Supplements: Considering that this movie is such an intensely personal project for writer/director Reverge Anselmo, not to mention the fact that he co-owns the label that's putting out this DVD, it's not surprising that he contributed quite a few extras. First up is an audio commentary with Anselmo, who's joined by Jonathan Tucker, Rachael Leigh Cook, Agnes Bruckner, and Daniel Franzese. It's a very chatty discussion, and it's clear that all five of these people really enjoyed working with each other and feel strongly about the movie. There's a lot of laughing and rattling off of random stories, but it doesn't make enough of an impression for me to slap a label on it like informative, funny, vapid, or anything else in particular. I feel completely indifferent towards it, not having nearly as much fun listening to this track as the five of them clearly had recording it. Some of the topics covered include Ed Begley Jr. making a four-day cross-country juice binge in his Prius, excised cat conversations, Rachael Leigh Cook's granny panties, griping about an embarrassingly out-of-sync coffee shop performance, and their collective shock that Begley was underwhelmed with the finished product.

The DVD includes three sets of interviews, with "Premiere Party" capturing comments on the red carpet, the less ambiguously titled "Cast Interviews" catching several actors during some downtime on the set, and "Behind the Scenes"...doing the same? Each set runs around nine or ten minutes, interspersing vertically elongated clips from the film throughout. Those interviews frequently have an EPK soundbite quality to them, but director Anselmo gets a chance to offer something more substantial in eight minutes of footage from a moderated discussion after a screening at USC. There's also a nine and a half minute chat about the grueling boot camp some of the actors endured, featuring comments from people on both sides of the torment. Also piled on are previews for Close Your Eyes, The Healer, and Mayor of the Sunset Strip. The DVD sports a set of 4x3 animated menus and twelve chapter stops, and a sizeable press kit is tucked inside the keepcase.

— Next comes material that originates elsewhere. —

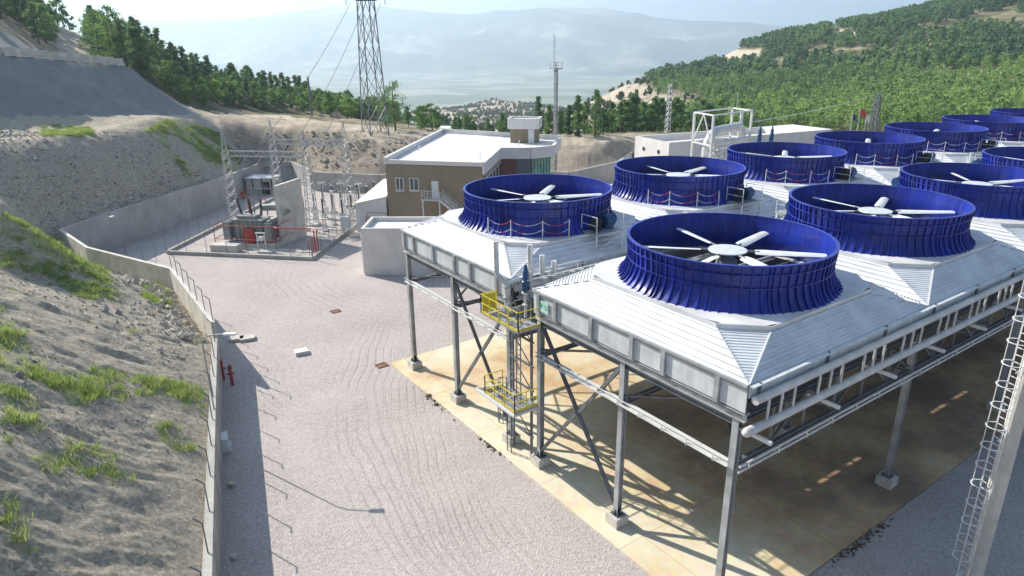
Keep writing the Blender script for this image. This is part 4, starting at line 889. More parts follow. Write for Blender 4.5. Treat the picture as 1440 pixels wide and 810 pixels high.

Conclusion: Stateside is a jumbled mess of a movie, and the uninspired acting and direction are unable to elevate the muddled material. I don't want to give the impression that this is some sort of horrific, unwatchable movie, but with tens of thousands of DVDs out there to choose from, something as merely okay as Stateside is difficult to recommend. Worth a rental if you're intrigued, but I wouldn't suggest it as a purchase sight-unseen.